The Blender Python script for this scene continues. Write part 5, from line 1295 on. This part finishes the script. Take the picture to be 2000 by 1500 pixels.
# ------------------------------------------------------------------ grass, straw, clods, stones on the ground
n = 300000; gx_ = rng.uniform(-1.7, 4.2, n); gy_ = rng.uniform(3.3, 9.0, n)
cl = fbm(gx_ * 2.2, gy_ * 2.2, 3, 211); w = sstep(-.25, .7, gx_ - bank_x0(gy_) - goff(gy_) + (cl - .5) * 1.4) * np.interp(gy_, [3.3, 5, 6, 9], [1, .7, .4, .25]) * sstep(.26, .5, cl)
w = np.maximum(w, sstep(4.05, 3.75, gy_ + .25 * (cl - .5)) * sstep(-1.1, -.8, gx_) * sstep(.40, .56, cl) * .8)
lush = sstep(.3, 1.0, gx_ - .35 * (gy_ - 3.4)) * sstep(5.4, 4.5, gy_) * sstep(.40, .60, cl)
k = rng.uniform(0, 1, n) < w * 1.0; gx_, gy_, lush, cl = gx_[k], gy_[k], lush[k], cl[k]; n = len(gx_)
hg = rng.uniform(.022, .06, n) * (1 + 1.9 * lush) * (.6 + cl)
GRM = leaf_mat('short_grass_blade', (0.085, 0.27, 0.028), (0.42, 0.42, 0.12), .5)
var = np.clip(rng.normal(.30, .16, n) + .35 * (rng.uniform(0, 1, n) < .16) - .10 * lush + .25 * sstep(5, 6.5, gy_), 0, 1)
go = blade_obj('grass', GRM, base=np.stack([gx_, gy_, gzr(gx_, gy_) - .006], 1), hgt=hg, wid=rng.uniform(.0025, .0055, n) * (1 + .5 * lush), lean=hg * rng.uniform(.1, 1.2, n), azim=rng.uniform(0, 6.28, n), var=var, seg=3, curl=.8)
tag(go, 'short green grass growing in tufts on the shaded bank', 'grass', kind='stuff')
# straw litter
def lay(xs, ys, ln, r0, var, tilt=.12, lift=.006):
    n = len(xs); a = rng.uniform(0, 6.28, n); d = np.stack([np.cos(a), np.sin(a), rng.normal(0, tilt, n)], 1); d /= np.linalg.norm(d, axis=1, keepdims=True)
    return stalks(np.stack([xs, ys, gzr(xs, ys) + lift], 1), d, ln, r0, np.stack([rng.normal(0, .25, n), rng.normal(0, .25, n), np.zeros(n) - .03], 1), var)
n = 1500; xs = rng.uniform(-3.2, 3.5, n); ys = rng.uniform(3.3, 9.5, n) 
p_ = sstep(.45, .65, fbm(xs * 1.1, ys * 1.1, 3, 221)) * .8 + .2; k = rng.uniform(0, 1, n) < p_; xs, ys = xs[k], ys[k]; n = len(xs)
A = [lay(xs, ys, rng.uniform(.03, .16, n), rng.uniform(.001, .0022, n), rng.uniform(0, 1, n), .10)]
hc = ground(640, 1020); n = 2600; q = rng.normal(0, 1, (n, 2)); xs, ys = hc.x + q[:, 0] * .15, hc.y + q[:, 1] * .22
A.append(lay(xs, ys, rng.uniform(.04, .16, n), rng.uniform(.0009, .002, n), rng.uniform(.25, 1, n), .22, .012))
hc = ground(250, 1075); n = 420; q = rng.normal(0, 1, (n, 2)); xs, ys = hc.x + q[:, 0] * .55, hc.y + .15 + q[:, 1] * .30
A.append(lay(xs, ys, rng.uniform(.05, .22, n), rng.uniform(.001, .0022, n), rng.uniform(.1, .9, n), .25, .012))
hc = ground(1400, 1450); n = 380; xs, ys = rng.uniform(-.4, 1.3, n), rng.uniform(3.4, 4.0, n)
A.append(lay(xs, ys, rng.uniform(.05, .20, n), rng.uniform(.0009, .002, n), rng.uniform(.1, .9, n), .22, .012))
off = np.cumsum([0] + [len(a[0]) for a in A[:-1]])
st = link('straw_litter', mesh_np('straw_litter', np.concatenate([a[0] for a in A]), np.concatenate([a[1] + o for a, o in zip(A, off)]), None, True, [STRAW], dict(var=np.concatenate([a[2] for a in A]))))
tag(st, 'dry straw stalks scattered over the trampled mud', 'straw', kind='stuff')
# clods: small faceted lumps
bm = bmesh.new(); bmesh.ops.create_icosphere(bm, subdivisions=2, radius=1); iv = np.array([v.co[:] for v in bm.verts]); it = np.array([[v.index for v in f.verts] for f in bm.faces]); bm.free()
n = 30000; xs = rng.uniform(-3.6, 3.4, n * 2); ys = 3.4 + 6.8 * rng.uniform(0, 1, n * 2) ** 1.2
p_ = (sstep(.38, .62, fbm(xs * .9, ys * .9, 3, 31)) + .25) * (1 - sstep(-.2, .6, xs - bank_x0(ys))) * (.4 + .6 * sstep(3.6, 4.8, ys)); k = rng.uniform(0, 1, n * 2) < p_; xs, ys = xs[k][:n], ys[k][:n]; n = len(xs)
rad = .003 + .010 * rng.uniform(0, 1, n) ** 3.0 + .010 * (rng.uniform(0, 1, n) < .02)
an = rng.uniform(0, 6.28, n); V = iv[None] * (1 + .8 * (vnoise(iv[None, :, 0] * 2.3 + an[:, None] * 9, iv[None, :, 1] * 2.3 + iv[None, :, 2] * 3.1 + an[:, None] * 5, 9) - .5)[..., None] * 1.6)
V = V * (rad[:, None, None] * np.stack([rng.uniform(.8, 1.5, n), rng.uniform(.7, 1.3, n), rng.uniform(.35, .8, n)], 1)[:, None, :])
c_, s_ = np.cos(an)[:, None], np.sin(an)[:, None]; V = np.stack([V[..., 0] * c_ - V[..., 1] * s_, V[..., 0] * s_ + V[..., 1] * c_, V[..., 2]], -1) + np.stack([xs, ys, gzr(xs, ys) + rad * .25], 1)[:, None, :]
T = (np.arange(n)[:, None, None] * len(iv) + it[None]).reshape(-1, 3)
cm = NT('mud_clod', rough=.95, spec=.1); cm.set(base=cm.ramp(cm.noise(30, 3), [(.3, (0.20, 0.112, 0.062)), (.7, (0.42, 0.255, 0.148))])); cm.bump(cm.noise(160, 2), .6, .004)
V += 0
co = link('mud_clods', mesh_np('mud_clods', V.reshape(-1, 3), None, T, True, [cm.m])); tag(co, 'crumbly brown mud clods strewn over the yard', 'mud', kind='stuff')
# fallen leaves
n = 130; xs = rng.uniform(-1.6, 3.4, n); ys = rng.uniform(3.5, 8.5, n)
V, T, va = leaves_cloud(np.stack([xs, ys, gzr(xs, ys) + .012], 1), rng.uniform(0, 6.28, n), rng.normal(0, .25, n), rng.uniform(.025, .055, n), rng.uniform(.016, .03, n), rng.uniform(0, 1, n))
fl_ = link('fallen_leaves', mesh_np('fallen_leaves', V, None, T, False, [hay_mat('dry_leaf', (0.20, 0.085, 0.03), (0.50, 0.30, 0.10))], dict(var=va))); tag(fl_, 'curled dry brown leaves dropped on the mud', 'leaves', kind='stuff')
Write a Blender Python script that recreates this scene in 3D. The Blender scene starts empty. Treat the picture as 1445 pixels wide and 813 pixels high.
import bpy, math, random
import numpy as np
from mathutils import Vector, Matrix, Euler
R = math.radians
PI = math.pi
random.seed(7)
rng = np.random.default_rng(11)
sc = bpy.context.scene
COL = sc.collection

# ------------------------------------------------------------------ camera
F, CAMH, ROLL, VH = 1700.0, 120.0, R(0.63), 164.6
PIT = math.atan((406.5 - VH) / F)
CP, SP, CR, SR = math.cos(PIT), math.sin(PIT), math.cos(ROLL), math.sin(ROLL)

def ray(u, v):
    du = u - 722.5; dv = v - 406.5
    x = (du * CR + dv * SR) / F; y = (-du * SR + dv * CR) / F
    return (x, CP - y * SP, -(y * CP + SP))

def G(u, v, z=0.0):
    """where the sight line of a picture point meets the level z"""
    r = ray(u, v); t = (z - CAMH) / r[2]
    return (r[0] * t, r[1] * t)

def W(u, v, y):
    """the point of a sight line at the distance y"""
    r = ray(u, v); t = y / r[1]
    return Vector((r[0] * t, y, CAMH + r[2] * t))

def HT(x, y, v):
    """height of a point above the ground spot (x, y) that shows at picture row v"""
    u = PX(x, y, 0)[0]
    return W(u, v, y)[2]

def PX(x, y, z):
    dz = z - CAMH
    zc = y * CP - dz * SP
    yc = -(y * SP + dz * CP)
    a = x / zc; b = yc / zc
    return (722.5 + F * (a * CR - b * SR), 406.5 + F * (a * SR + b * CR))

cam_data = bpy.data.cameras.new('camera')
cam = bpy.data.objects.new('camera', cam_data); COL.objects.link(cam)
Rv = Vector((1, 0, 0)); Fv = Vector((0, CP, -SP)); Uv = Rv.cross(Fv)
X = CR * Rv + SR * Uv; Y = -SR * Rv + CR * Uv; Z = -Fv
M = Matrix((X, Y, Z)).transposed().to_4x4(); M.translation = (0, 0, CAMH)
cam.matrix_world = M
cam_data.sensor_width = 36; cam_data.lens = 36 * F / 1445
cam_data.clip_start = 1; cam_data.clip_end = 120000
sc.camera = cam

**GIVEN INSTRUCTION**
Write out only the lines that run from the line containing "Write a Blender" through the line containing "return (722.5 +", both included, exactly as they appear above.

**RESULT OF THIS TASK**
Write a Blender Python script that recreates this scene in 3D. The Blender scene starts empty. Treat the picture as 1445 pixels wide and 813 pixels high.
import bpy, math, random
import numpy as np
from mathutils import Vector, Matrix, Euler
R = math.radians
PI = math.pi
random.seed(7)
rng = np.random.default_rng(11)
sc = bpy.context.scene
COL = sc.collection

# ------------------------------------------------------------------ camera
F, CAMH, ROLL, VH = 1700.0, 120.0, R(0.63), 164.6
PIT = math.atan((406.5 - VH) / F)
CP, SP, CR, SR = math.cos(PIT), math.sin(PIT), math.cos(ROLL), math.sin(ROLL)

def ray(u, v):
    du = u - 722.5; dv = v - 406.5
    x = (du * CR + dv * SR) / F; y = (-du * SR + dv * CR) / F
    return (x, CP - y * SP, -(y * CP + SP))

def G(u, v, z=0.0):
    """where the sight line of a picture point meets the level z"""
    r = ray(u, v); t = (z - CAMH) / r[2]
    return (r[0] * t, r[1] * t)

def W(u, v, y):
    """the point of a sight line at the distance y"""
    r = ray(u, v); t = y / r[1]
    return Vector((r[0] * t, y, CAMH + r[2] * t))

def HT(x, y, v):
    """height of a point above the ground spot (x, y) that shows at picture row v"""
    u = PX(x, y, 0)[0]
    return W(u, v, y)[2]

def PX(x, y, z):
    dz = z - CAMH
    zc = y * CP - dz * SP
    yc = -(y * SP + dz * CP)
    a = x / zc; b = yc / zc
    return (722.5 + F * (a * CR - b * SR), 406.5 + F * (a * SR + b * CR))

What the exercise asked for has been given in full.